▸ EXERCISE: Search the material for "from" and show all lines that contain it.

[start DATASET EXTRACT]

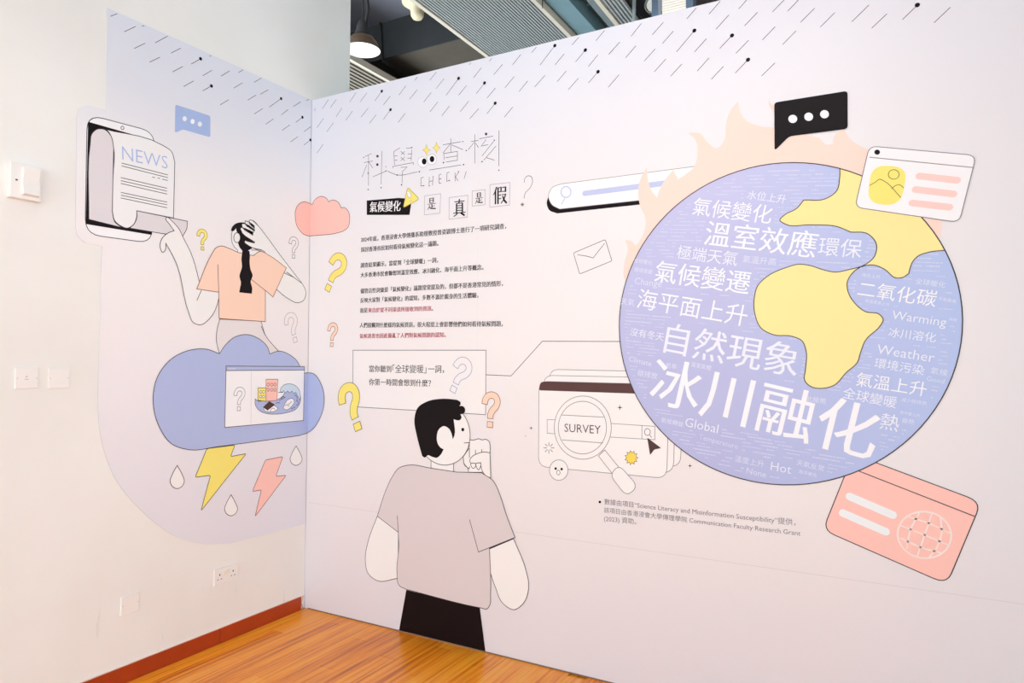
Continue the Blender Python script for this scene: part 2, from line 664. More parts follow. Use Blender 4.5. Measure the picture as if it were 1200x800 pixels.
# planks past the ones that can be told apart
fb = boxes('plank_field', [(.012 + 30 * PW, -9.5, -.006, 9.5, 0, 0), (0.012, -9.5, -.006, .012 + 30 * PW, -3.0, 0)], WOOD, floor)
fb['kind'] = 'stuff'
tag(boxes('trim_2', [(.03, -.0035, 0, 6.4, -.0002, .006)], mat('floor_joint', '#8d6a52')), kind='structure')

# skirting board ----------------------------------------------------
SK = mat('skirting_wood', '#a83a12', rough=.32, noise=.22, nscale=6, spec=.5)
SKT = mat('skirting_primer', '#e7cdbb')
bb = bpy.data.objects.new('baseboard_left', None); COL.objects.link(bb); tag(bb, kind='structure')
cuts = [-6.5, -3.1, -1.38, -.61, -.035]
for i in range(4):
    a, c = cuts[i] + .0015, cuts[i + 1] - .0015
    o = boxes('skirting_board', [(0, a, 0, .012, c, .078)], SK, bb, bevel=.002)
o = mesh_obj('chipped_end', [(0.0, -.035, .04), (.012, -.035, .04), (.012, -.012, .078), (0, -.012, .078), (0, -.035, .078), (.012, -.035, .078),
                          (.0, -.014, 0), (.012, -.014, 0)],
             [(1, 2, 5), (0, 1, 2, 3), (3, 2, 5, 4), (0, 1, 7, 6)], SKT, bb)
boxes('caulk_line', [(0, -6.5, .0785, .007, -.02, .0815)], mat('caulk', '#f4dccb'), bb)

# ================================================================== MURAL BOARD ON THE SIDE WALL
z2 = (0, 400, 2)
outline = [(125.3, 11), (124, 129)] + smooth(pts('124,129* 107,124.5* 100,124 93,127 89.5,136* 88,262* 90.5,276 99,284* 119,288.5*'), False)[1:]
outline += [(117.5, 340), (116, 400)]
outline += smooth(pts('232,0* 230,60 229,110 232,200 246,265 275,330 320,385 370,430 420,460 480,474 540,473*', z2), False)[1:]
uv = [uvA(p) for p in outline]
ub = uvA((357.5, 613.5))[1]
uv += [(-.002, ub), (-.002, TOP)]
uv[0] = (uv[0][0], TOP)
m2 = Mesh2()
n = len(uv)
ccw = uv
vs = [Vector((.0002, p[0], p[1])) for p in ccw] + [Vector((.004, p[0], p[1])) for p in ccw]
tri = tessellate_polygon([[Vector((p[0], p[1], 0)) for p in ccw]])
fs = [tuple(n + i for i in t) for t in tri] + [(i, (i + 1) % n, n + (i + 1) % n, n + i) for i in range(n)]
nf = len(tri)
panel_root = empty('mural_board', (0.0, -.8, .5), 'thin lilac printed board with rounded lower corner on the white side wall', 'mural board')
mesh_obj('board', vs, fs, [PRINTA, mat('board_edge', '#cfcbd0')], panel_root, [0] * nf + [1] * n)

# ================================================================== RAIN STROKES (both walls)
RAIN = {
    (120, 0): '70,155,135,130 200,300,305,250 490,403,607,340 292,457,395,407 637,500,730,453 437,585,535,537 827,602,915,552,d 653,675,748,625 935,712,1022,660 1107,715,1188,665 757,812,850,760 365,247,388,243 1000,529,1015,525',
    (240, 70): '310,123,353,95 458,213,525,172 265,268,348,218 -26,293,57,247,d 138,425,220,375 515,325,590,282 397,380,475,332 600,445,710,365,d 458,510,540,457 825,440,893,395 713,517,777,467 848,588,910,540,d 567,605,638,555 720,662,792,612 925,675,990,627 797,772,867,722 925,800,985,752,d 945,385,970,370 977,517,1035,455',
    (360, 90): '143,300,200,213 217,290,275,210 272,373,327,292 362,408,425,322 92,477,155,388 185,515,247,430 400,235,460,147 497,235,560,150 635,225,700,135,d 715,262,780,180 860,172,927,82 505,378,573,293 583,437,648,355 715,400,782,308,d 853,428,920,340 92,715,150,632',
    (480, 60): '47,275,75,240 190,272,252,195 250,350,322,258 343,413,460,255,d 460,413,533,323 600,250,673,155 790,220,870,125 965,128,1043,30 625,400,703,298,d 727,440,805,345 895,343,980,238 1027,378,1108,278 0,450,73,360 133,477,203,387 193,567,265,475 303,605,375,512 475,567,555,468 565,633,648,538 727,585,803,488,d 890,617,967,523 750,93,773,65 557,128,575,110',
    (600, 20): '185,333,228,283 263,450,402,268,d 403,448,490,345 563,263,626,190 597,420,688,310,d 717,465,807,353 787,222,868,125 907,350,1010,235 213,655,310,547 425,605,510,505 527,683,623,573 717,618,807,513,d 903,658,1005,540',
    (730, 0): '78,340,173,220 275,328,380,208 600,177,687,75 808,133,910,14 873,275,993,140 370,410,473,292 503,487,670,287,d 672,487,783,362 908,455,1023,333,d 1060,500,1178,378 25,543,122,430 200,573,303,458 295,673,403,553 447,715,553,600 697,667,807,543 830,743,943,622 1053,685,1173,560,d 1085,85,1165,-5',
    (860, 0): '100,243,222,115 362,113,478,-7 505,105,611,-7 625,210,757,78 812,253,945,120 268,375,388,250 457,418,583,290 260,713,385,590',
    (1000, 0): '-15,205,147,47 172,265,315,130 460,185,600,48,d 758,213,910,68',
}
rA = empty('rain_pattern', (.004, -.8, 2.2), 'slanting thin rain strokes printed along the top of the side board', 'wall graphic', 'printed rain')
rB = empty('rain_pattern', (2.0, 0, 2.4), 'long band of slanting rain strokes printed along the top of the partition', 'wall graphic', 'printed rain')
for (ox, oy), s in RAIN.items():
    for t in s.split():
        q = t.split(',')
        x0, y0, x1, y1 = [float(k) for k in q[:4]]
        a, c = (ox + x0 / 8, oy + y0 / 8), (ox + x1 / 8, oy + y1 / 8)
        onA = side(((a[0] + c[0]) / 2, (a[1] + c[1]) / 2)) < 0
        m2 = Mesh2()
        wl = 'A' if onA else 'B'
        if onA and side(c) > 0 or not onA and side(a) < 0:      # keeps a stroke on its own side of the corner
            t_ = .5
            if onA: c = (a[0] + (c[0] - a[0]) * t_, a[1] + (c[1] - a[1]) * t_)
            else: a = (c[0] + (a[0] - c[0]) * t_, c[1] + (a[1] - c[1]) * t_)
        pa, pc = UV[wl](a), UV[wl](c)
        if onA: pa, pc = (min(pa[0], -.003), min(pa[1], TOP - .003)), (min(pc[0], -.003), min(pc[1], TOP - .003))
        else: pa, pc = (max(pa[0], .03), min(pa[1], TOP - .003)), (max(pc[0], .03), min(pc[1], TOP - .003))
        m2.stroke(wl, [pa, pc], INK, .0026, 1)
        ps = m2.build('rain_stroke', rA if onA else rB)
        if len(q) > 4:
            m2 = Mesh2()
            m2.poly(wl, [(pc[0] + .009 * math.cos(k * PI / 7), pc[1] + .009 * math.sin(k * PI / 7)) for k in range(14)], INKB, 2)
            m2.build('round_drop', ps)

# ================================================================== SIDE WALL ILLUSTRATIONS
# tablet with the unrolling news page
A = Art('tablet_graphic', 'printed black-screened tablet with a curling NEWS page scrolling out of it', 'wall graphic', 'A', (140, 285), 1, z=(80, 90, 4))
A.shape('tablet_body', '86,176 403,260 389,780 76,737', WHITE, INK, r=.07)
A.shape('screen', '90,211 401,300 388,741 79,690', INKB, dl=1, sharp=True)
A.shape('camera_dot', ell(251, 240, 7, 8, A.z), WHITE, INK, dl=1, lw=.003)
A.shape('page_back', '93,668* 100,310 107,268 132,246 165,247 195,275 210,320* 203,632* 215,680 245,705*', mat('page_pale_grey', '#e3dadc'), INK, dl=2)  # page back and fold are printed in a greyer tone
A.shape('page_fold', '318,628* 555,677* 552,712 534,746* 440,735* 285,709* 305,690 318,660', mat('page_pale_grey', '#e3dadc'), INK, dl=2)
A.shape('page_front', '150,243* 440,322 480,350 496,400* 490,662* 318,628* 316,662 300,695 275,709 245,700 215,675 203,630* 206,480 209,330 197,278 177,250', OFFW, INK, dl=3)
A.word('headline', 'NEWS', (250, 388), (463, 433), BUBB, dl=4, weight=-.012, tall=1.06)
A.lines('text_rules', ['247,405 463,460', '247,418 463,473', '243,473 460,523', '243,487 460,536', '243,500 460,550', '243,542 460,588', '243,555 460,600', '243,568 460,614', '390,470 403,473', '415,474 427,477', '437,480 463,486'], INK, lw=.0032, dl=4)

A = Art('speech_bubble_graphic', 'small blue speech bubble with three white dots near the tablet', 'wall graphic', 'A', (215, 150), 1, z=(80, 90, 4))
A.shape('bubble', '499,130 663,184 663,284 535,247 497,264', BUBB, r=.012)
for c in ((543, 197), (580, 210), (614, 222)):
    A.shape('dot', ell(c[0], c[1], 10, 12, A.z, n=16), WHITE, dl=1)

# woman seen from behind, pointing
z4 = (180, 240, 4.447); z8 = (265, 250, 8); z3 = (160, 370, 3.2)
A = Art('woman_graphic', 'drawn person in peach shirt with long black plait pointing at the news page', 'wall graphic', 'A', (285, 410), 6, z=z4)
A.z = z3
A.shape('trousers', '310,12* 465,20* 480,70 530,132* 400,250* 308,141* 297,90 300,50', PANT, INK, dl=-4, extra=(('465,38 480,72',),))
A.z = z4
A.shape('pointing_arm', '66,64 78,70* 130,128 150,170 190,250 240,420* 340,455* 335,490 290,590 240,625 200,610 182,570 120,320 108,290 60,200* 54,240 42,248 34,235 33,190 55,158 80,143 103,135* 78,100 60,72', SKIN, INK, extra=(('245,445 222,498',),))
A.shape('upper_arm', '625,430* 672,352* 770,410 790,460 775,500 745,510 700,490', SKIN, INK)
A.z = z8
A.shape('face', '43,230 45,190 60,150 100,110 170,100 230,180 240,270 230,330* 235,345* 320,345* 240,400* 100,373* 100,343* 70,315 50,275', SKIN, GREY, dl=0)
A.shape('ear', ell(94, 228, 30, 46, z8), SKIN, INK, dl=2)
A.shape('plait', '38,165* 48,130 85,95 130,85 180,92 240,150 258,275* 235,325 200,348* 215,400 212,460 222,530 240,580 222,640 236,700 232,753* 114,740* 122,700 130,650 117,590 140,500 135,430 145,350* 120,320 105,280* 125,240 112,195 90,170* 85,140* 60,166', INKB, dl=1, label='long black plaited hair')
A.z = z4
A.shape('shirt', '345,215 390,228 435,248* 515,265* 550,243 600,265 687,328* 618,480* 578,445* 578,608* 337,592* 335,455* 220,438* 300,255 320,225', PEACH, RUST, dl=3, extra=(('330,310 335,455',), ('505,388 578,447',)))
A.z = z8
A.shape('plait_end', '145,352* 210,352* 215,400 212,460 222,530 240,580 222,640 236,700 232,753* 114,740* 122,700 130,650 117,590 140,500 135,430', INKB, dl=4)
A.shape('finger', '208,80 211,66 243,68 300,125* 272,152*', SKIN, INK, dl=1.7)
A.shape('finger', '170,88 172,72 190,75 285,140* 258,168*', SKIN, INK, dl=1.7)
A.shape('finger', '141,116 143,98 163,98 275,165* 240,205*', SKIN, INK, dl=1.7)
A.shape('finger', '131,158 128,136 150,137 270,190* 262,272*', SKIN, INK, dl=1.7)
A.shape('thumb', '165,266 170,256 190,262 265,280* 300,350* 250,327 200,300', SKIN, INK, dl=1.7)
A.shape('raised_forearm', '244,192* 264,160* 262,130* 244,70* 300,125 370,215 480,365 705,658* 561,550* 480,480* 400,430* 320,343* 262,318* 262,250*', SKIN, dl=2.4)
A.lines('forearm_outline', ['240,68* 300,125 370,215 480,365 705,658*', '225,316 262,330 320,342 360,365', '561,550 705,658'], INK, dl=2.9)
A.lines('finger_creases', ['225,92 262,132', '200,110 248,170', '165,140 232,198'], INK, lw=.002, dl=2.9)

# question marks --------------------------------------------------------
QC = smooth([(-.205, .655, 1), (-.19, .76, 0), (-.11, .885, 0), (.02, .925, 0), (.15, .875, 0), (.205, .755, 0), (.165, .62, 0), (.05, .49, 0), (.0, .375, 0), (0, .27, 1)], False, 5)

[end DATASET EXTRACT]

▸ IN RESPONSE:
Continue the Blender Python script for this scene: part 2, from line 664. More parts follow. Use Blender 4.5. Measure the picture as if it were 1200x800 pixels.
# woman seen from behind, pointing